The first phase began in September and enforced 5,000 businesses to reduce GHG emissions. In the second phase, scheduled for 2013 and not 2011 as originally planned, carbon emissions will be capped and carbon permits can be traded.

After announcing the delay, Chris Huhne launched a consultation into the second phase of the scheme, which was heavily criticised for being overly complex. "That will create a window for us to engage in a proper dialogue with participants about what we need to improve it,"

Huhne told delegates at last Wednesday's CBI event. At the event, Huhne defended the government's decision in October to cut the income recycling aspect of the scheme, meaning that the revenue from carbon permit sales will go to the Treasury instead of being returned to firms who reduce their carbon emissions the most.

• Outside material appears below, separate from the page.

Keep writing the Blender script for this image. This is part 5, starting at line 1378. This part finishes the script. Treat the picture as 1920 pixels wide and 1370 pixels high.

"We had to focus on getting the best value for money -- and sending a clearer price signal to participants. Given a blank slate, we would do things a little differently," said Huhne.

David Bilclough, who is also Chair of The John N Dunn Group, a national building services company based in the North East that specialises in green renewable energy solutions, added that the delay may have a silver lining.

"Whilst it is a shame, we would still encourage and believe that businesses will continue to commit themselves to this innovative scheme. Businesses and organisations have another year to prepare for the introduction of CRC and in this post credit crunch world, where everyone is tightening belts, perhaps it is not a bad thing."